Wednesday, May 30, 2012

Healthy vs. Happy

I'm going to be honest. You have no idea what I look like. There is a small picture of me in the corner, but my back is turned and I'm on the ground, several feet away.  So you don't know that I'm kind of fat. It's not like "OHMYGOD YOU ARE MORBIDLY OBESE, HOW DO YOU WALK?" or anything like that, but it's to the point where I am far too fat to be considered thin and far too thin to be considered fat...or obese. I am not really that uncomfortable with it.  I always dream about how it would feel to walk down a beach or pool in a bikini and not feel self conscious, but I don't let it affect me or my personality.  But I've always wondered...where is the line drawn? I'm always told to be comfortable in my own skin, to not change a thing about myself, to be happy.  And on the other hand, I am told that it would be better if I lost weight, better if I dieted, I'd be healthier.  I just think, when is it important to lose weight?
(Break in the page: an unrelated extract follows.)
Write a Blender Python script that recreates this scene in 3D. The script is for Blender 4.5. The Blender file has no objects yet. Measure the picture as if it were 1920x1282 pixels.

When you start losing confidence in yourself? When you feel embarrassed about your body? When it starts affecting your health in a major way? My mother is the biggest supporter f the "Why don't you lose some weight" side, but if my friends like me for me and I feel comfortable with it, why the fuck should I have to change? I mean, I'm not hurting you with it. I'm not bouncing around shirtless waving my fat folds in front of your face as I shove pie down my throat.  I'm just...me. This is something that I've been having trouble with for a long time and I just wanted to share.  That is the not rhetorical question of the blog: when should one lose weight? And if they are completely happy and healthy, should they ever? I'm on the fence.  I don't think I'll ever have the motivation to lose more than a few pounds at a time before I gain it all back, but I'm not just frolicking around like an elephant. Now I'm repeating myself. Time to go now. Good bye.